Nasib Rupiah di Tangan BBM

Nasib Rupiah di Tangan BBM
Denni Puspa Purbasari ;   Pengajar Fakultas Ekonomika dan Bisnis UGM
KOMPAS, 13 Juni 2013 
 
 
 
Rupiah gonjang-ganjing. Pada dua pekan lalu, rupiah masih di bawah Rp 9.800 per dollar AS. Selasa (11/6) pekan ini, menurut catatan BI, rupiah mencapai Rp 9.860 per dollar AS. Di pasar non-deliverable forward, rupiah bahkan menyentuh angka psikologis Rp 10.000 per dollar AS. Sejalan dengan itu, Indeks Harga Saham Gabungan di Bursa Efek Jakarta melorot 3,5 persen dalam perdagangan hari itu saja, dari 4.777 menjadi 4.609.

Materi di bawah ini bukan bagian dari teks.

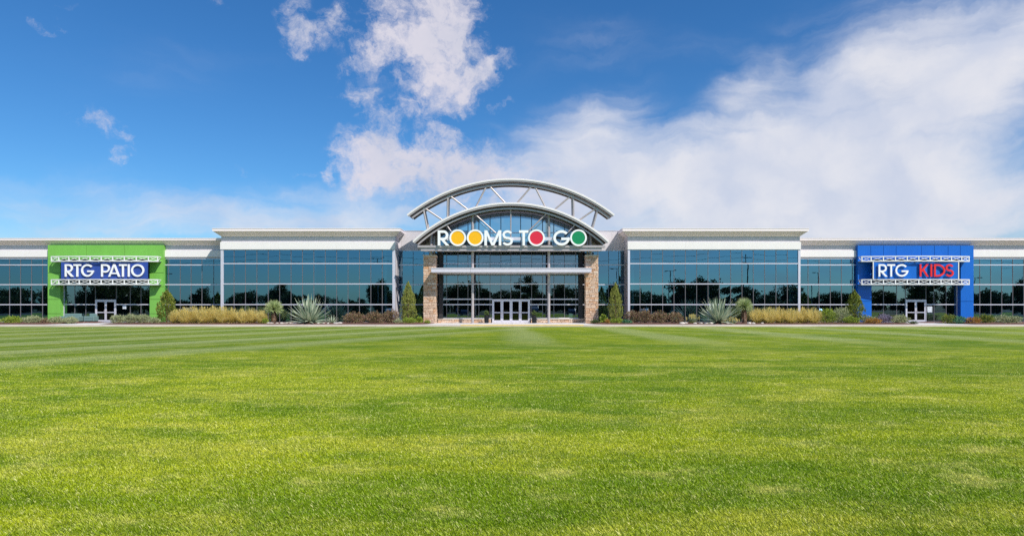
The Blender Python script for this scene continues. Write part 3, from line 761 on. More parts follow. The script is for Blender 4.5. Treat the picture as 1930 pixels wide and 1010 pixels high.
# main sign: ROOMS TO GO
SY = YA-.22
S = thing('store_sign', 'large white ROOMS TO GO letters with coloured discs, under the arch', 'sign', (XC, SY, 7.4))
def z4x(zx): return wx(760+zx/4.707, SY)-XC
zb, zt_ = wz(320+672/4.707, SY)-7.4, wz(320+537/4.707, SY)-7.4
for ch, a, b in (('R',306,408),('M',720,870),('S',878,972),('T',1028,1110),('G',1332,1478)):
    letter(ch, z4x(a), zb, z4x(b)-z4x(a), zt_-zb, .235 if ch != 'S' else .215, 0, .2, M['letter'], S)
for cx, m in ((483,'yel'),(638,'yel'),(1182,'redf'),(1555,'grnf')):
    X = z4x(cx); Zc = wz(320+603/4.707, SY)-7.4; mb = MB(); ro = 74/4.707*K(SY); ri = 59/4.707*K(SY)
    pts = lambda r: [(X+r*math.cos(2*math.pi*i/48), Zc+r*math.sin(2*math.pi*i/48)) for i in range(49)]
    mb.strip2(pts(ro), pts(ri), 0, .2); l = mb.build('letter', M['letter'], S)
    d = MB(); d.prism_y(pts(ri-.003)[:-1], .03, .19); d.build('disc', M[m], l)
for a, b in ((385,868),(885,1075),(1240,1345),(1460,1500)): one('raceway', 'frame', S, z4x(a), z4x(b), .203, .27, wz(320+624/4.707,SY)-7.4, wz(320+596/4.707,SY)-7.4)
for zx in (470,640,800,1050,1190,1400,1540): one('support', 'frame', S, z4x(zx)-.03, z4x(zx)+.03, .272, .34, 0.0, .6)
# side signs
Z1x = lambda zx, y: wx(60+zx/5.052, y); Z8x = lambda zx, y: wx(1600+zx/5.052, y)
YS = YP-.94; YL = YS-.15
zb, zt_ = wz(430+462/5.052,YL), wz(430+343/5.052,YL)
S = thing('store_sign', 'blue panel with white RTG PATIO letters on the green entrance', 'sign', (0,0,0))
one('panel', 'navy', S, Z1x(278,YS), Z1x(1103,YS), YS, YS+.08, wz(525.7,YS), wz(493.9,YS))
for ch, a, b in (('R',312,394),('T',395,466),('G',468,588),('P',658,742),('A',726,838),('T',829,902),('I',910,932),('O',944,1068)):
    letter(ch, Z1x(a,YL), zb, Z1x(b,YL)-Z1x(a,YL), zt_-zb, .172, YL, .1, M['letter'], S)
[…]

Secara kumulatif IHSG sudah melorot sebanyak 9,2 persen sejak 16 Mei ketika rupiah belum menyentuh angka Rp 9.800 per dollar AS. Di pasar obligasi tekanan jual juga terjadi. Imbal hasil (yield) obligasi pemerintah tenor 10 tahun dan 20 tahun meningkat sekitar 35 basis poin dalam sehari dan harga obligasi pemerintah jatuh. Penurunan ini disebabkan asing menarik dananya keluar dari Indonesia yang dipicu oleh ketidakpastian perihal kebijakan harga BBM, selain itu juga karena membaiknya rapor ekonomi Amerika Serikat.

Pasar mulai menghukum
Situasi ini sesungguhnya tidak mengejutkan. Penulis (”Bermain Api dengan BBM”, Kompas, 16/2) telah memprediksi yang akan terjadi dengan rupiah bila harga BBM tidak segera dikoreksi. Sikap ”santai” yang ditunjukkan pemerintah dengan mengoper bola BBM ke Senayan jelas membuat pasar tidak nyaman. Meskipun dalam beberapa hal pasar paham politik, pasar sungguh tidak peduli pada hitung-hitungan politik. Pasar hanya melihat angka-angka dan kecenderungan.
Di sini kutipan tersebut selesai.